Scouts, managers, teammates and opponents agree Darvish is better this April than he was last season, when he came to the U.S., adjusted to the baseball and the routines and the deeper lineups and won 16 games, had a 3.90 ERA and struck out 221 in 191 1/3 innings. Against the Angels, a single baserunner appeared to be an act of mercy.

"He's coming out of the bullpen knowing what he has working," Rangers manager Ron Washington said. "He's not trying to throw everything he has. What I think we're seeing is the type of pitcher he always was. It just took him half-a-year."

In 13 starts since mid-August, Darvish is 10-3 with a 2.10 ERA. In 90 innings he has 116 strikeouts.

The veteran Pierzynski, new to the Rangers, said he strategizes with Darvish the afternoon of his starts, then again after Darvish warms in the bullpen. And even then the game can go in unforeseen directions. Wednesday was the slider and the fastball. Next start?

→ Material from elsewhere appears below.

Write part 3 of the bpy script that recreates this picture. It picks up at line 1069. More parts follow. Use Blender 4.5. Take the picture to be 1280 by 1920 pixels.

They'll see.

"I've never been around a guy who has as many pitches and as quality pitches," Pierzynski said. "He has six or seven pitches. Most guys have two or three."

By midway through the third inning here, by which time he'd struck out Mike Trout, Howie Kendrick, Chris Iannetta and Luis Jimenez with sliders, Pierzynski had found his pitch.

"He's got one of those sliders that just stops and makes a right turn," Pierzynski said. "When he's on he's as tough as anybody I've ever seen."

Darvish said afterward that his second full season with the Rangers has brought greater comfort. Specifically, he said, he knows "how things are run here." He said he's even getting a feel for Pierzynski, who has caught four of his five starts and is regarded as a headstrong catcher.

[Video: Slow start for Angels, Dodgers]

Asked how long it takes a catcher, even one as time-worn as Pierzynski, to sort through his ‐ Darvish's – array of pitches and preferences and moods, Darvish grinned.

"I had a catcher that caught me throughout my career in Japan and I still shook him off many times my last year in Japan," he said. "I'd heard about A.J. I must say he had a pretty bad reputation in my mind. I found on the contrary, he's a good person, a very good catcher and very mature. On the whole, he treats me like a parent treating a child, in a good way. … I felt very comfortable from the beginning."

At 26 years old, 34 starts in, he's actually still in the beginning. That's what's so impressive. He's just now figuring it out. Soon, he'll be the one running things here.